Internal clashes of civilizations foment conflicts, prompt deep division of the US
Published: Feb 06, 2024 07:24 PM
Illustration: Chen Xia/GT

Illustration: Chen Xia/GT

Editor's Note:
In the election year, the world is witnessing a "tale of two Americas" scenario, with a growing number of controversies within the US escalating to risks of a new civil war. What caused the deep divisions in the country? Where are they headed? Global Times has invited scholars from both China and the US to explore the issue. This is the first article of the series.

The narratives of America's impending decline, internal strife and collapse have been circulating on the international stage for a long time. Today, these voices have become particularly robust.

In the election year, we are witnessing "two Americas": the "red" and "blue" US, each with its own social circles, media circles and policy spheres, holding divergent views on many issues. Some American scholars point out that these "two Americas" are essentially in a state of a "cold" civil war.

There are still no signs of US exiting the world stage. In 2023, the per capita GDP of the US reached over $80,000. This is disappointing news for those hoping to end the dominance of the US dollar.

However, the cyclical experiences of the rise and fall of great powers in world history repeatedly demonstrate that no country can maintain hegemony permanently - the US is no exception. The sustainability of hegemony is not necessarily linked to economic prosperity or decline. For example, the Great Depression, which started in 1929, did not lead to a civil war, nor did the 2008 subprime mortgage crisis. 

If there is to be a new civil war, it won't arise from an economic recession or racial conflicts but from an internal cognitive clash in the US. In the past, people were accustomed to interpreting international relations using Samuel Huntington's theory. However, the clash of civilizations seems to be a prophetic explanation for internal contradictions within the US. Different immigrants in the US represent different civilizations from various continents, which converge in the US. They once jointly made America glorious, but they also embody different worldviews, values, lifestyles and cultural perspectives that cannot be easily integrated. This has led to the emergence of a "clash of civilizations" within the US.

Nowadays, the Democratic and Republican parties are already fiercely embroiled in border control issues.
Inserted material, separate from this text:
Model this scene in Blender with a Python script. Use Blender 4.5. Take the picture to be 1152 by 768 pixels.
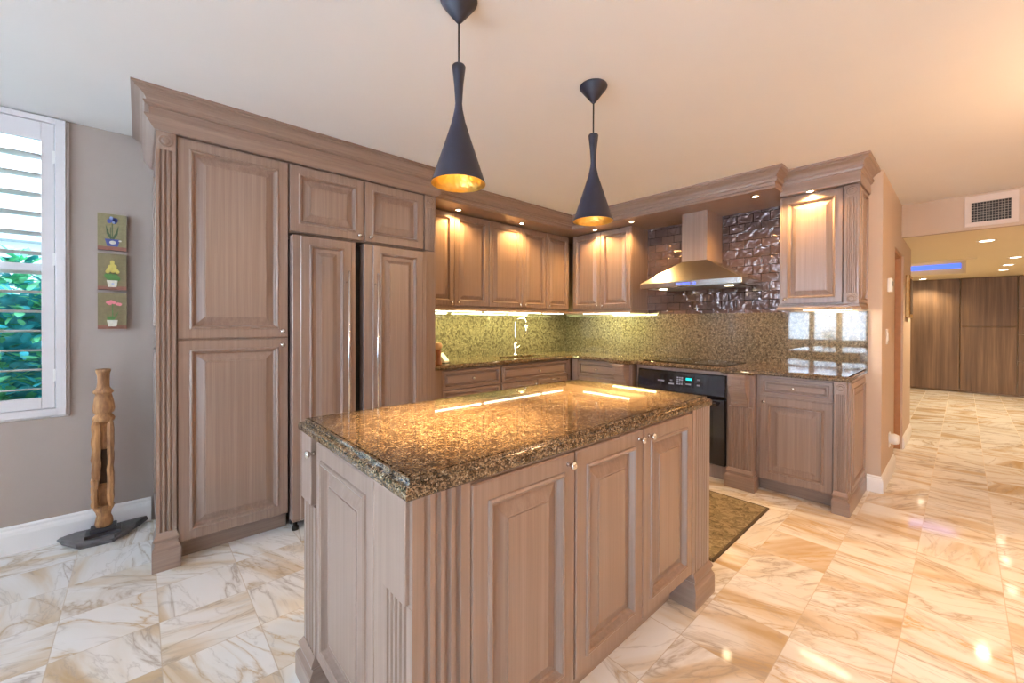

Texas, dispatched its National Guard and has constructed a border barrier to prevent illegal immigrants from entering, which is tantamount to adding fuel to the fire of partisan issues. 

In January, Texas Governor Greg Abbott said he will continue to defend his state's border despite a Supreme Court order that the US Border Patrol can take down razor wire Texas set up along portions of the US border with Mexico. Some US reports said that this move is challenging not only federal authority but also the power of the Supreme Court and ultimately the supremacy of the Constitution itself.

The US Supreme Court has ruled that Texas can't block federal agents from the border, sparking another collective backlash from Republican states. This event can certainly be observed and interpreted against the backdrop of party politics and presidential elections. However, in a more profound sense, it reflects an internal cognitive confrontation and an irreconcilable self-conflict within the US.

Multiculturalism was once the driving force behind America's prosperity. However, it has lost its dynamic. Some original US cultures, which were once supported and nourished by external civilizations, are increasingly sinking into cognitive swamps. The dispute between the federal government and Texas, which reflects the rupture and colossal gap between old America and new America at the level of civilization, happens to be the primary impetus for internal consumption and civil war.

The primary driving force behind the US' decline and potential civil war is the internal civilizational conflict, which encompasses political correctness, worldviews, values, lifestyles and cultural perspectives. Today, the US is standing on the edge of this volcano. The danger to the US does not stem from China or any other external factors, but from within. The issue of illegal immigration reflects internal divisions and conflicts - precisely the spark that could ignite the volcano. 

French historian Fernand Braudel divided history into three processes. From a long-term perspective, the decline of the US is inevitable, and this decline will be the longest and most profound. In terms of medium and shorter time scales, economics offers little valuable reference. It is precisely the internal clash of civilizations that provides insight into how the US may decline or even experience a civil war.